**What you are asked to do**
Only the lines from the start of the data through the line with "return t * (CP - s * SP)" belong in the copy. Restate them word for word, minus the pictures.

※

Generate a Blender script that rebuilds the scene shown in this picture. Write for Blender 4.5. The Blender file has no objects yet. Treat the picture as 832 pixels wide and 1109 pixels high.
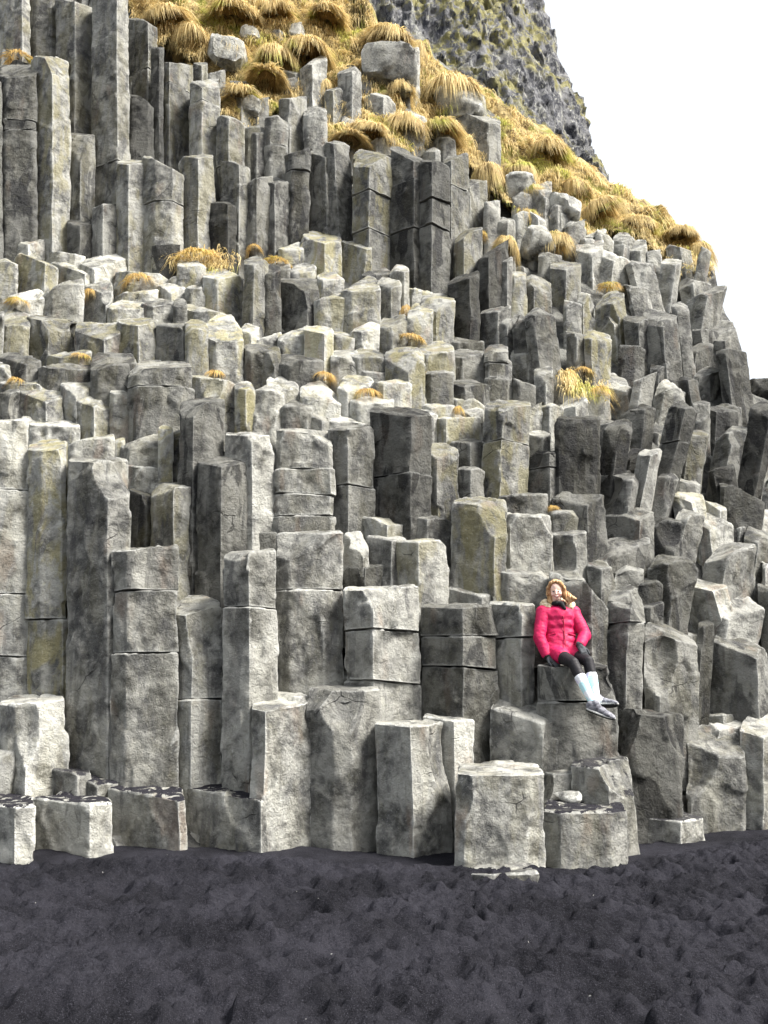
import bpy, math, random
import numpy as np
from mathutils import Vector, Matrix, Quaternion

rad = math.radians
random.seed(11)
RNG = np.random.RandomState(5)
scene = bpy.context.scene
COL = scene.collection

# ------------------------------------------------------------------ camera model
F_PX = 833.0
PITCH = rad(13.0)
CAM_Z = 1.6
CP, SP = math.cos(PITCH), math.sin(PITCH)

def at(u, v, Y):
    """world point seen at photo pixel (u, v) at forward distance Y (arrays welcome)"""
    u = np.asarray(u, float); v = np.asarray(v, float)
    s = (554.5 - v) / F_PX
    t = Y / (CP - s * SP)
    return t * (u - 416.0) / F_PX, Y + 0 * t, CAM_Z + t * (SP + s * CP)

def ground_Y(v):
    s = (554.5 - v) / F_PX
    t = -CAM_Z / (SP + s * CP)
    return t * (CP - s * SP)

# average run of the cliff face: distance for a pixel row, at five picture columns
DU = np.array([-400, 0, 416, 620, 832, 1100.])
DV = np.array([-200, -60, 0, 100, 200, 260, 300, 350, 430, 520, 600, 650, 720, 780, 840, 900, 945, 980.])
DT = np.array([
    # -200  -60    0    100   200   260   300   350   430   520   600  650  720  780  840  900  945  980
    [17.0, 15.6, 15.2, 14.7, 14.2, 13.8, 13.1, 12.3, 11.1, 10.3, 9.8, 9.55, 9.3, 9.1, 8.75, 7.95, 7.55, 7.4],
    [17.0, 15.6, 15.2, 14.7, 14.2, 13.8, 13.1, 12.3, 11.1, 10.3, 9.8, 9.55, 9.3, 9.1, 8.75, 7.95, 7.55, 7.4],
    [26.0, 21.0, 19.0, 17.0, 15.3, 14.3, 13.5, 12.5, 11.0, 10.0, 9.5, 9.2, 8.8, 8.5, 8.3, 8.05, 7.6, 7.4],
    [30.0, 25.0, 23.0, 20.5, 18.0, 16.3, 15.2, 13.9, 12.1, 10.7, 9.9, 9.5, 9.0, 8.7, 8.4, 8.15, 7.6, 7.4],
    [32.0, 28.0, 26.0, 23.5, 20.5, 18.5, 17.0, 15.4, 13.5, 12.2, 11.2, 10.7, 10.1, 9.8, 9.55, 9.35, 9.0, 8.6],
    [34.0, 30.0, 28.0, 25.5, 22.5, 20.5, 19.0, 17.4, 15.5, 14.0, 13.0, 12.5, 11.6, 11.1, 10.7, 10.4, 10.0, 9.6],
])
def dfun(u, v):
    u = np.clip(np.asarray(u, float), DU[0], DU[-1] - 1e-6)
    v = np.clip(np.asarray(v, float), DV[0], DV[-1] - 1e-6)
    i = np.clip(np.searchsorted(DU, u, side='right') - 1, 0, len(DU) - 2)
    j = np.clip(np.searchsorted(DV, v, side='right') - 1, 0, len(DV) - 2)
    a = (u - DU[i]) / (DU[i + 1] - DU[i]); b = (v - DV[j]) / (DV[j + 1] - DV[j])
    return ((1 - a) * (1 - b) * DT[i, j] + a * (1 - b) * DT[i + 1, j]
            + (1 - a) * b * DT[i, j + 1] + a * b * DT[i + 1, j + 1])

# ------------------------------------------------------------------ numpy noise
def _hash(ix, iy, iz, seed):
    h = (ix.astype(np.int64) * 374761393 + iy.astype(np.int64) * 668265263 + iz.astype(np.int64) * 2147483647 + seed * 974634777) & 0xFFFFFFFF
    h = ((h ^ (h >> 13)) * 1274126177) & 0xFFFFFFFF
    h = ((h ^ (h >> 16)) * 2246822519) & 0xFFFFFFFF
    h = h ^ (h >> 15)
    return (h & 0xFFFFFF) / float(0xFFFFFF)

def vnoise(p, seed=0):
    f = np.floor(p); t = p - f; t = t * t * (3 - 2 * t)
    ix, iy, iz = f[..., 0].astype(np.int64), f[..., 1].astype(np.int64), f[..., 2].astype(np.int64)
    r = 0
    for a in (0, 1):
        wx = t[..., 0] if a else 1 - t[..., 0]
        for b in (0, 1):
            wy = t[..., 1] if b else 1 - t[..., 1]
            for c in (0, 1):
                wz = t[..., 2] if c else 1 - t[..., 2]
                r = r + wx * wy * wz * _hash(ix + a, iy + b, iz + c, seed)
    return r * 2 - 1

def fbm(p, octv=3, seed=0):
    r = 0; a = 1.0; s = 0
    for o in range(octv):
        r = r + a * vnoise(p * (2.03 ** o) + o * 17.3, seed + o); s += a; a *= 0.5
    return r / s

def facets(p, seed=0):
    """broken planes: every cell of a jittered lattice carries its own tilted plane"""
    f = np.floor(p)
    best = np.zeros(p.shape[:-1]); val = np.zeros(p.shape[:-1])
    for a in (-1, 0, 1):
        for b in (-1, 0, 1):
            for c in (-1, 0, 1):
                i = f[..., 0] + a; j = f[..., 1] + b; k = f[..., 2] + c
                cx = i + _hash(i, j, k, seed); cy = j + _hash(i, j, k, seed + 1); cz = k + _hash(i, j, k, seed + 2)
                d = (p[..., 0] - cx) ** 2 + (p[..., 1] - cy) ** 2 + (p[..., 2] - cz) ** 2
                g1 = _hash(i, j, k, seed + 3) * 2 - 1; g2 = _hash(i, j, k, seed + 4) * 2 - 1; g3 = _hash(i, j, k, seed + 5) * 2 - 1
                g0 = _hash(i, j, k, seed + 6) * 2 - 1
                vv = g0 * .6 + g1 * (p[..., 0] - cx) + g2 * (p[..., 1] - cy) + g3 * (p[..., 2] - cz)
                wt = np.exp(-26 * d); best = best + wt; val = val + wt * vv
    return val / (best + 1e-300)

# ------------------------------------------------------------------ mesh helpers
def mesh_np(name, V, quads=None, tris=None, smooth=True, sharp=None):
    me = bpy.data.meshes.new(name)
    V = np.asarray(V, np.float32)
    nq = 0 if quads is None else len(quads); nt = 0 if tris is None else len(tris)
    me.vertices.add(len(V)); me.vertices.foreach_set('co', V.ravel())
    me.loops.add(nq * 4 + nt * 3); me.polygons.add(nq + nt)
    idx = []
    if nq: idx.append(np.asarray(quads, np.int32).ravel())
    if nt: idx.append(np.asarray(tris, np.int32).ravel())
    me.loops.foreach_set('vertex_index', np.concatenate(idx))
    st = np.concatenate([np.arange(nq) * 4, nq * 4 + np.arange(nt) * 3]).astype(np.int32)
    me.polygons.foreach_set('loop_start', st)
    me.update(calc_edges=True)
    me.validate()
    me.polygons.foreach_set('use_smooth', np.full(len(me.polygons), smooth, bool))
    if sharp: me.set_sharp_from_angle(angle=rad(sharp))
    me.update()
    return me

def link(name, data, mat=None, parent=None, loc=None):
    o = bpy.data.objects.new(name, data); COL.objects.link(o)
    if mat is not None and data is not None and not data.materials: data.materials.append(mat)
    if parent is not None: o.parent = parent
    if loc is not None: o.location = loc
    return o

def tag(o, label=None, cat=None, group=None, kind=None):
    if label: o['label'] = label
    if cat: o['category'] = cat
    if group: o['group'] = group
    if kind: o['kind'] = kind
    return o

def grid_faces(nr, nc, wrap=False):
    i = np.arange(nr - 1)[:, None]; j = np.arange(nc if wrap else nc - 1)[None, :]
    j2 = (j + 1) % nc
    return np.stack([i * nc + j, i * nc + j2, (i + 1) * nc + j2, (i + 1) * nc + j], -1).reshape(-1, 4)

# ------------------------------------------------------------------ node helpers
class NT:
    def __init__(s, mat):
        s.t = mat.node_tree; s.n = s.t.nodes; s.l = s.t.links
    def new(s, typ, **kw):
        n = s.n.new(typ)
        for k, v in kw.items(): setattr(n, k, v)
        return n
    def put(s, sock, v):
        if isinstance(v, bpy.types.NodeSocket): s.l.new(v, sock)
        elif v is not None: sock.default_value = v
    def noise(s, vec, scale, detail=4, rough=.55, dist=0):
        n = s.new('ShaderNodeTexNoise'); s.put(n.inputs['Vector'], vec)
        n.inputs['Scale'].default_value = scale; n.inputs['Detail'].default_value = detail
        n.inputs['Roughness'].default_value = rough; n.inputs['Distortion'].default_value = dist
        return n.outputs['Fac']
    def mix(s, f, a, b, mode='MIX'):
        n = s.new('ShaderNodeMix', data_type='RGBA', blend_type=mode)
        s.put(n.inputs[0], f); s.put(n.inputs[6], a); s.put(n.inputs[7], b); return n.outputs[2]
    def math(s, op, a, b=None, c=None, clamp=False):
        n = s.new('ShaderNodeMath', operation=op, use_clamp=clamp)
        s.put(n.inputs[0], a)
        if b is not None: s.put(n.inputs[1], b)
        if c is not None: s.put(n.inputs[2], c)
        return n.outputs[0]
    def ramp(s, f, lo, hi, a=0., b=1.):
        n = s.new('ShaderNodeMapRange', clamp=True)
        n.interpolation_type = 'SMOOTHSTEP'
        s.put(n.inputs[0], f); s.put(n.inputs[1], lo); s.put(n.inputs[2], hi); s.put(n.inputs[3], a); s.put(n.inputs[4], b)
        return n.outputs[0]
    def vmul(s, v, xyz):
        n = s.new('ShaderNodeVectorMath', operation='MULTIPLY'); s.put(n.inputs[0], v); n.inputs[1].default_value = xyz; return n.outputs[0]
    def vadd(s, v, w):
        n = s.new('ShaderNodeVectorMath', operation='ADD'); s.put(n.inputs[0], v); s.put(n.inputs[1], w); return n.outputs[0]
    def bump(s, h, dist, strength=1., normal=None):
        n = s.new('ShaderNodeBump'); s.put(n.inputs['Height'], h); n.inputs['Distance'].default_value = dist
        n.inputs['Strength'].default_value = strength
        if normal is not None: s.put(n.inputs['Normal'], normal)
        return n.outputs[0]

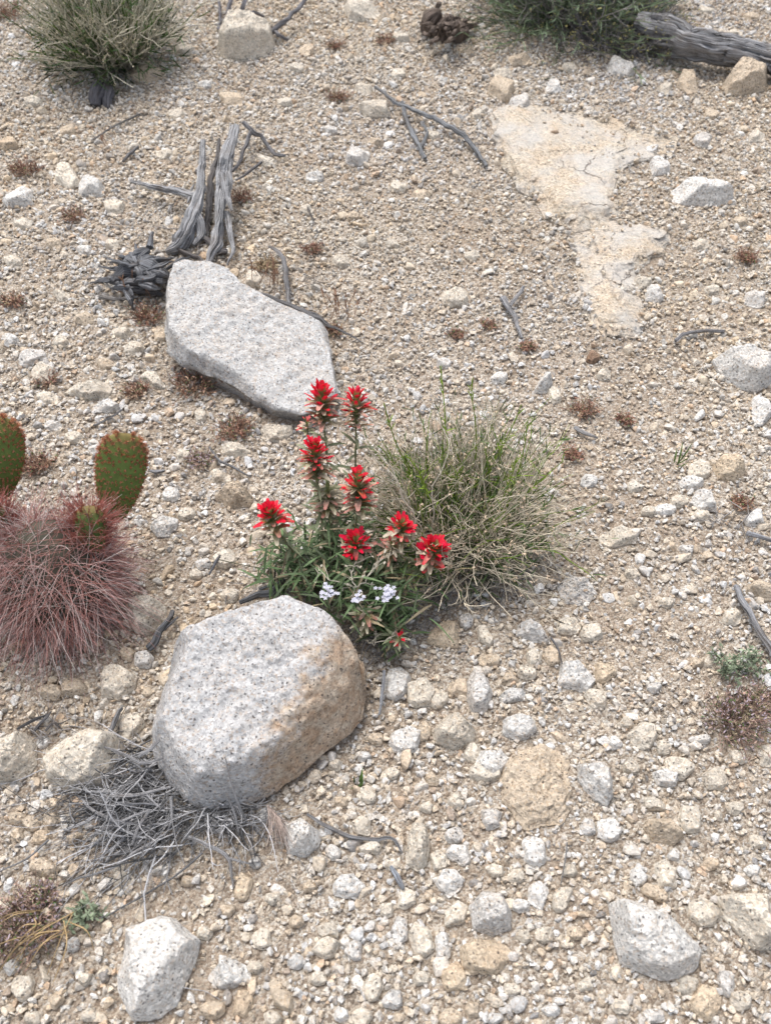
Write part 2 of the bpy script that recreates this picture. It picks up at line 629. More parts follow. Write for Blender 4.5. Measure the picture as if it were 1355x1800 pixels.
def stone_from_px(pts, h, color, seed, name='stone', res=(64, 18), lift=0.7, alpha=None, mat=None, lift0=0.0, **kw):
    pts = np.asarray(pts, float)
    y0, y1 = pts[:, 1].min(), pts[:, 1].max()
    Wp = []
    for (x_, y_) in pts:
        t = (y1 - y_) / max(1, y1 - y0)
        Wp.append(at(x_, y_, h * (lift0 + (lift - lift0) * t))[:2])
    Wp = np.array(Wp)
    # area centroid
    x_, y_ = Wp[:, 0], Wp[:, 1]
    cr = x_ * np.roll(y_, -1) - np.roll(x_, -1) * y_
    A = cr.sum() / 2
    c = np.array([((x_ + np.roll(x_, -1)) * cr).sum(), ((y_ + np.roll(y_, -1)) * cr).sum()]) / (6 * A)
    P = Wp - c
    if A < 0:
        P = P[::-1]
    base = Vector((c[0], c[1], h1(c[0], c[1]) + 0.004))
    cuts = kw.pop('cuts_px', None)
    if cuts:
        cc = []
        for (ax, ay, bx, by, sl, hf) in cuts:   # line a->b in pixels; the stone falls away on its right-hand side
            p, q = at(ax, ay, h * hf), at(bx, by, h * hf)
            d = Vector((q.x - p.x, q.y - p.y)).normalized()
            cc.append((p.x - c[0], p.y - c[1], d.y, -d.x, sl, h * hf))
        kw['cuts'] = cc
    follow = kw.pop('follow', False)
    sline = kw.pop('stain_px', None)
    if sline:
        ax, ay, bx, by, wdt, hz = sline
        p, q = at(ax, ay, hz), at(bx, by, hz)
        d = Vector((q.x - p.x, q.y - p.y)).normalized()
        nx_, ny_ = d.y, -d.x
        kw['stain'] = lambda V: np.clip(0.5 + ((V[:, 0] - p.x + c[0]) * nx_ + (V[:, 1] - p.y + c[1]) * ny_) / wdt, 0.0, 1.4)
    me = rock_mesh(P, h, seed, res[0], res[1], **kw)
    if follow:
        co = np.empty(len(me.vertices) * 3, np.float32)
        me.vertices.foreach_get("co", co)
        co = co.reshape(-1, 3)
        co[:, 2] += (H(co[:, 0] + c[0], co[:, 1] + c[1]) - h1(c[0], c[1])) * 0.9
        me.vertices.foreach_set("co", co.ravel())
    o = link(name, me, mat or M_ROCK, None, base)
    cl, al = COL[color]
    rj = np.random.default_rng(seed + 99)
    f = 1 + rj.normal(0, 0.05)
    o.color = (cl[0] * f, cl[1] * f, cl[2] * f, al if alpha is None else alpha)
    # occupancy raster
    lo, hi = Wp.min(0), Wp.max(0)
    ix = np.arange(int((lo[0] - GX0) / CELL), int((hi[0] - GX0) / CELL) + 1)
    iy = np.arange(int((lo[1] - GY0) / CELL), int((hi[1] - GY0) / CELL) + 1)
    ix = ix[(ix >= 0) & (ix < occ.shape[0])]
    iy = iy[(iy >= 0) & (iy < occ.shape[1])]
    shr = 0.93 if follow else 0.97
    if len(ix) and len(iy):
        qx, qy = np.meshgrid(GX0 + (ix + .5) * CELL - c[0], GY0 + (iy + .5) * CELL - c[1], indexing='ij')
        thq = np.arctan2(qy, qx).ravel()
        ins = np.hypot(qx, qy).ravel() < poly_ray(P, thq) * (shr + (0.28 * fbm(np.stack([qx.ravel() * 22, qy.ravel() * 22, thq * 0], 1), 4, 2) if follow else 0))
        sub = occ[ix[0]:ix[-1] + 1, iy[0]:iy[-1] + 1]
        sub |= ins.reshape(qx.shape)
        if follow:
            ins2 = np.hypot(qx, qy).ravel() < poly_ray(P, thq)
            low[ix[0]:ix[-1] + 1, iy[0]:iy[-1] + 1] |= ins2.reshape(qx.shape)
    return o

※

**Task answer**
Generate a Blender script that rebuilds the scene shown in this picture. Write for Blender 4.5. The Blender file has no objects yet. Treat the picture as 832 pixels wide and 1109 pixels high.
import bpy, math, random
import numpy as np
from mathutils import Vector, Matrix, Quaternion

rad = math.radians
random.seed(11)
RNG = np.random.RandomState(5)
scene = bpy.context.scene
COL = scene.collection

# ------------------------------------------------------------------ camera model
F_PX = 833.0
PITCH = rad(13.0)
CAM_Z = 1.6
CP, SP = math.cos(PITCH), math.sin(PITCH)

def at(u, v, Y):
    """world point seen at photo pixel (u, v) at forward distance Y (arrays welcome)"""
    u = np.asarray(u, float); v = np.asarray(v, float)
    s = (554.5 - v) / F_PX
    t = Y / (CP - s * SP)
    return t * (u - 416.0) / F_PX, Y + 0 * t, CAM_Z + t * (SP + s * CP)

def ground_Y(v):
    s = (554.5 - v) / F_PX
    t = -CAM_Z / (SP + s * CP)
    return t * (CP - s * SP)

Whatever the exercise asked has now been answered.